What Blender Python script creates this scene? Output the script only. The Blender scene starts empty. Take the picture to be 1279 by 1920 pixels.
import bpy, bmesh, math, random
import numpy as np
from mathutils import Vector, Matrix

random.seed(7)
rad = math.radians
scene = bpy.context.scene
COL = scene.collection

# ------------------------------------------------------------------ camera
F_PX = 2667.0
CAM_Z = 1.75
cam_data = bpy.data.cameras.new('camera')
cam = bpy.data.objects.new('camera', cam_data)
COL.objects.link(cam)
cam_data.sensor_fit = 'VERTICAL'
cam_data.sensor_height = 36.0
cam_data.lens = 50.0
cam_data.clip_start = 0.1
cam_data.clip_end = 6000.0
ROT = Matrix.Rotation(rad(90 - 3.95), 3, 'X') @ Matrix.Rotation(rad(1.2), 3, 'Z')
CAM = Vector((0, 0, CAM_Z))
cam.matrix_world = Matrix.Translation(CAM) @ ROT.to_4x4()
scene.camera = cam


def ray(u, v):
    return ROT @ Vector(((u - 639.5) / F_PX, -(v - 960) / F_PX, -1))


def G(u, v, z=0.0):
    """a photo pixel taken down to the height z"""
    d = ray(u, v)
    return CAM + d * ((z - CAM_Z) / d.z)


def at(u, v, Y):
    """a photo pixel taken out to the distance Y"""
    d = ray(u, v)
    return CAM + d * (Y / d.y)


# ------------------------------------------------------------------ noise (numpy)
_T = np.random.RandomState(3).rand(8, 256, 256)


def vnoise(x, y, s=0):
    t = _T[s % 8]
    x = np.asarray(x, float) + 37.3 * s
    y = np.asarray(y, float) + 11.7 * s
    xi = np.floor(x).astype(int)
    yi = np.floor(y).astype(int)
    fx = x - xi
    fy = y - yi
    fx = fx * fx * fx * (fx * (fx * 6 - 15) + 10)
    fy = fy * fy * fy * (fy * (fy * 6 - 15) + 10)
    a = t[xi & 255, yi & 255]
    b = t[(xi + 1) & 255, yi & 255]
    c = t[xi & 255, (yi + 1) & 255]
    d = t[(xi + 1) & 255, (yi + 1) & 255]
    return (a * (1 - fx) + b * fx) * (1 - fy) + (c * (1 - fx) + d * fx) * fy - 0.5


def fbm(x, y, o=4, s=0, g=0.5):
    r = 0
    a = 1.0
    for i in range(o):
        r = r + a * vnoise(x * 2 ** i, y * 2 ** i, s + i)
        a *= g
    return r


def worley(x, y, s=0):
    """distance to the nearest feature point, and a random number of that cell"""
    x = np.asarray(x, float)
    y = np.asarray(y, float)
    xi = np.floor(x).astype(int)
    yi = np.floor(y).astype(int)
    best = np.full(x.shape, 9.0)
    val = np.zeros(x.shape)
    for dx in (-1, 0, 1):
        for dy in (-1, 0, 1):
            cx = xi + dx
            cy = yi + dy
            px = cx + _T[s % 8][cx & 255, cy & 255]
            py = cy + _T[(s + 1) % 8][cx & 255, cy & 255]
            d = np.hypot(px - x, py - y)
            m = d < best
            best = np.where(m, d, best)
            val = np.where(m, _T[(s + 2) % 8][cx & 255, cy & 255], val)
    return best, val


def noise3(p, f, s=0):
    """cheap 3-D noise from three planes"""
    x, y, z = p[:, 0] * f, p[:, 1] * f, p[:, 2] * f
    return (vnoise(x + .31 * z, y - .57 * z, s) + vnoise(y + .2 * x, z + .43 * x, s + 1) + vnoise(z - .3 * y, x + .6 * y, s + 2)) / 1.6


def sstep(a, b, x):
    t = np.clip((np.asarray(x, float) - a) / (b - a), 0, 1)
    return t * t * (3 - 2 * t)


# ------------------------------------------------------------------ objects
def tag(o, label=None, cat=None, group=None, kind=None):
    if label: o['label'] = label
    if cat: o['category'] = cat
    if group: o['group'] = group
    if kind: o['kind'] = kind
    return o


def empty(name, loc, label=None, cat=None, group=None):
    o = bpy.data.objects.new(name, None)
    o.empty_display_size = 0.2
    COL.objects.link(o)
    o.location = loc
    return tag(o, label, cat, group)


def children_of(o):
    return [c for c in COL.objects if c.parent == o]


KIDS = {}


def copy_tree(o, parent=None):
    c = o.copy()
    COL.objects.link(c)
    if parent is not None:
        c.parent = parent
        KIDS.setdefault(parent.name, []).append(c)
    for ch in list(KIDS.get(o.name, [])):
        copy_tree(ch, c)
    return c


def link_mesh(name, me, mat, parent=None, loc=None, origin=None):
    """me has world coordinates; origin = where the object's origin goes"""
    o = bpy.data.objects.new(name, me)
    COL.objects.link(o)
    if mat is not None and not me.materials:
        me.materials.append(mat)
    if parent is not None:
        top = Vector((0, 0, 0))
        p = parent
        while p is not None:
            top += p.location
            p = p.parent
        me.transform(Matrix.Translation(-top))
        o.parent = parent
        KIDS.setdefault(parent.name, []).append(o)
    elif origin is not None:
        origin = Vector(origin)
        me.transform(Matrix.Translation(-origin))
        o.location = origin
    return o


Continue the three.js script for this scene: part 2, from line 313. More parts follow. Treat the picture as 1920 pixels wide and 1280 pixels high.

• What you are asked to do:
Repeat the entries above exactly, leaving nothing out.

• Task output:
What Blender Python script creates this scene? Output the script only. The Blender scene starts empty. Take the picture to be 1279 by 1920 pixels.
import bpy, bmesh, math, random
import numpy as np
from mathutils import Vector, Matrix

random.seed(7)
rad = math.radians
scene = bpy.context.scene
COL = scene.collection

# ------------------------------------------------------------------ camera
F_PX = 2667.0
CAM_Z = 1.75
cam_data = bpy.data.cameras.new('camera')
cam = bpy.data.objects.new('camera', cam_data)
COL.objects.link(cam)
cam_data.sensor_fit = 'VERTICAL'
cam_data.sensor_height = 36.0
cam_data.lens = 50.0
cam_data.clip_start = 0.1
cam_data.clip_end = 6000.0
ROT = Matrix.Rotation(rad(90 - 3.95), 3, 'X') @ Matrix.Rotation(rad(1.2), 3, 'Z')
CAM = Vector((0, 0, CAM_Z))
cam.matrix_world = Matrix.Translation(CAM) @ ROT.to_4x4()
scene.camera = cam


def ray(u, v):
    return ROT @ Vector(((u - 639.5) / F_PX, -(v - 960) / F_PX, -1))


def G(u, v, z=0.0):
    """a photo pixel taken down to the height z"""
    d = ray(u, v)
    return CAM + d * ((z - CAM_Z) / d.z)


def at(u, v, Y):
    """a photo pixel taken out to the distance Y"""
    d = ray(u, v)
    return CAM + d * (Y / d.y)


# ------------------------------------------------------------------ noise (numpy)
_T = np.random.RandomState(3).rand(8, 256, 256)


def vnoise(x, y, s=0):
    t = _T[s % 8]
    x = np.asarray(x, float) + 37.3 * s
    y = np.asarray(y, float) + 11.7 * s
    xi = np.floor(x).astype(int)
    yi = np.floor(y).astype(int)
    fx = x - xi
    fy = y - yi
    fx = fx * fx * fx * (fx * (fx * 6 - 15) + 10)
    fy = fy * fy * fy * (fy * (fy * 6 - 15) + 10)
    a = t[xi & 255, yi & 255]
    b = t[(xi + 1) & 255, yi & 255]
    c = t[xi & 255, (yi + 1) & 255]
    d = t[(xi + 1) & 255, (yi + 1) & 255]
    return (a * (1 - fx) + b * fx) * (1 - fy) + (c * (1 - fx) + d * fx) * fy - 0.5


def fbm(x, y, o=4, s=0, g=0.5):
    r = 0
    a = 1.0
    for i in range(o):
        r = r + a * vnoise(x * 2 ** i, y * 2 ** i, s + i)
        a *= g
    return r


def worley(x, y, s=0):
    """distance to the nearest feature point, and a random number of that cell"""
    x = np.asarray(x, float)
    y = np.asarray(y, float)
    xi = np.floor(x).astype(int)
    yi = np.floor(y).astype(int)
    best = np.full(x.shape, 9.0)
    val = np.zeros(x.shape)
    for dx in (-1, 0, 1):
        for dy in (-1, 0, 1):
            cx = xi + dx
            cy = yi + dy
            px = cx + _T[s % 8][cx & 255, cy & 255]
            py = cy + _T[(s + 1) % 8][cx & 255, cy & 255]
            d = np.hypot(px - x, py - y)
            m = d < best
            best = np.where(m, d, best)
            val = np.where(m, _T[(s + 2) % 8][cx & 255, cy & 255], val)
    return best, val


def noise3(p, f, s=0):
    """cheap 3-D noise from three planes"""
    x, y, z = p[:, 0] * f, p[:, 1] * f, p[:, 2] * f
    return (vnoise(x + .31 * z, y - .57 * z, s) + vnoise(y + .2 * x, z + .43 * x, s + 1) + vnoise(z - .3 * y, x + .6 * y, s + 2)) / 1.6


def sstep(a, b, x):
    t = np.clip((np.asarray(x, float) - a) / (b - a), 0, 1)
    return t * t * (3 - 2 * t)


# ------------------------------------------------------------------ objects
def tag(o, label=None, cat=None, group=None, kind=None):
    if label: o['label'] = label
    if cat: o['category'] = cat
    if group: o['group'] = group
    if kind: o['kind'] = kind
    return o


def empty(name, loc, label=None, cat=None, group=None):
    o = bpy.data.objects.new(name, None)
    o.empty_display_size = 0.2
    COL.objects.link(o)
    o.location = loc
    return tag(o, label, cat, group)


def children_of(o):
    return [c for c in COL.objects if c.parent == o]


KIDS = {}


def copy_tree(o, parent=None):
    c = o.copy()
    COL.objects.link(c)
    if parent is not None:
        c.parent = parent
        KIDS.setdefault(parent.name, []).append(c)
    for ch in list(KIDS.get(o.name, [])):
        copy_tree(ch, c)
    return c


def link_mesh(name, me, mat, parent=None, loc=None, origin=None):
    """me has world coordinates; origin = where the object's origin goes"""
    o = bpy.data.objects.new(name, me)
    COL.objects.link(o)
    if mat is not None and not me.materials:
        me.materials.append(mat)
    if parent is not None:
        top = Vector((0, 0, 0))
        p = parent
        while p is not None:
            top += p.location
            p = p.parent
        me.transform(Matrix.Translation(-top))
        o.parent = parent
        KIDS.setdefault(parent.name, []).append(o)
    elif origin is not None:
        origin = Vector(origin)
        me.transform(Matrix.Translation(-origin))
        o.location = origin
    return o


Continue the three.js script for this scene: part 2, from line 313. More parts follow. Treat the picture as 1920 pixels wide and 1280 pixels high.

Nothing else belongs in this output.